Saddam joined the Arab Ba'ath Socialist Party in 1957 and soon became involved in revolutionary activities. In 1959 he was sentenced to death for the attempted assassination of the head of state, General Kassem, and took refuge in Syria and Egypt. He returned in 1963, following a coup which overthrew Kassem, but in the following year was imprisoned for plotting to overthrow the new regime. After his release he took a leading part in the 1968 revolution, removing the civilian government and establishing a Revolutionary Command Council (RCC). Initially, he wielded influence from behind the scenes, but he progressively eliminated real or imagined opposition to become president in 1979. He governed autocratically, supported by a clique of loyal supporters drawn from his home region and secret police who ruthlessly suppressed dissent. In all, an estimated 300,000 suspected political opponents were killed during his 24 years in power.

Saddam was born in Tikrit, north of Baghdad, into a peasant family. He saw himself as a historic leader, drawing inspiration from Nebuchadnezzar, king of ancient Babylonia, and developed an all-pervading personality cult. As a secular Arab nationalist, Saddam was initially seen by the West and pro-Western Arab states as a useful bulwark against the threat posed by Islamic fundamentalism in Iran to the Arab states and their oil supplies. He was popular in Arab countries for his commitment to the fight against Israel. However, from the late 1980s he forfeited Western support because of his atrocities against his own people and his actions in Kuwait.

Despite investing much of Iraq's oil wealth in military development, Saddam failed to secure lasting military success. The 1980 war against Iran encountered unexpectedly fierce resistance and, despite using chemical weapons and receiving US economic aid and weapons from the USSR and France, the eight-year war ended in stalemate. His 1990 annexation of Kuwait followed a long-running border dispute and was prompted by the need for more oil resources after the expensive war against Iran. It was almost universally condemned as a flagrant breach of international law and Iraqi forces were soon overwhelmed by superior Western aerial and tank firepower.

In 1988 Saddam launched a military campaign against Kurds in northern Iraq who resisted his rule. Poison gas was used on cities and 100,000 civilians were killed, 4,000 villages destroyed, and 1 million people displaced. When the Kurds rebelled again in 1991, along with Shiite Muslims in southern Iraq, after Saddam was expelled from Kuwait, he sent the remainder of his army to crush them, massacring 30,000, bringing international charges of genocide against him and causing hundreds of thousands of Kurds to flee their homes in northern Iraq. His continued indiscriminate bombardment of Shiites in southern Iraq led the UN to impose a ‘no-fly zone’ in the area in 1992. In September 1996, the USA retaliated against Saddam's encroachment into UN-protected territories in northern Iraq, carrying out missile attacks on Iraqi military bases in the area.

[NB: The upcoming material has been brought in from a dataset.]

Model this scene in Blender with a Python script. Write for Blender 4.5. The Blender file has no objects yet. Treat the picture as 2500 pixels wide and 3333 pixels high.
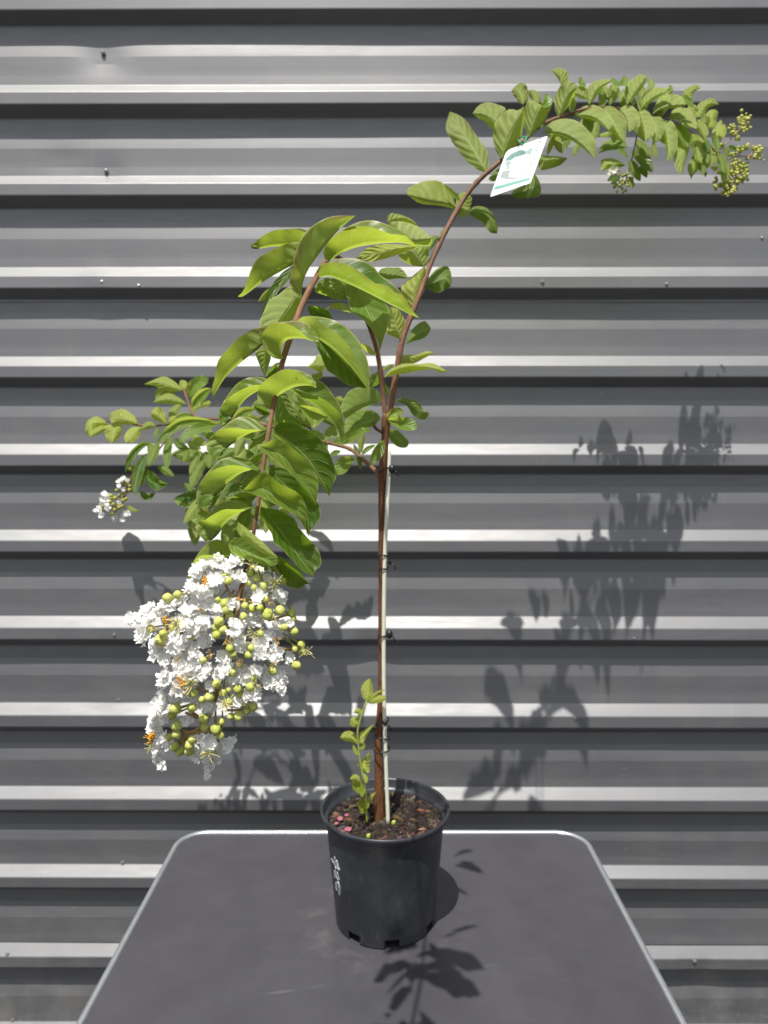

Saddam tried to avert the US-led war against Iraq in 2003 by allowing UN arms inspectors to inspect sites where it was alleged that weapons of mass destruction were being held or developed. In early March 2003, Saddam agreed to destroy missiles which went beyond the 150-km range allowed in UN resolutions. However, the USA was dissatisfied with the level of cooperation provided by Iraq and remained concerned that Saddam was hiding WMD and supporting international terrorists. On 20 March 2003, the USA, supported by UK troops, launched a massive military offensive, which by 9 April 2003 had overthrown Saddam. He went into hiding but was tracked down and captured by coalition forces in December 2003, who found him hiding alone in a pit under a hut belonging to his former cook. He was tried in Iraq on charges of abuse of power and genocide against Kurds, Shiites, and political opponents during his period in power. His two sons, Uday and Qusai, were both killed while escaping capture by US forces in July 2003.

Subsequent in-depth searches in Iraq for WMD failed to uncover any significant stockpiles, leading to the proposition that Saddam had sought to bluff his neighbours and the West.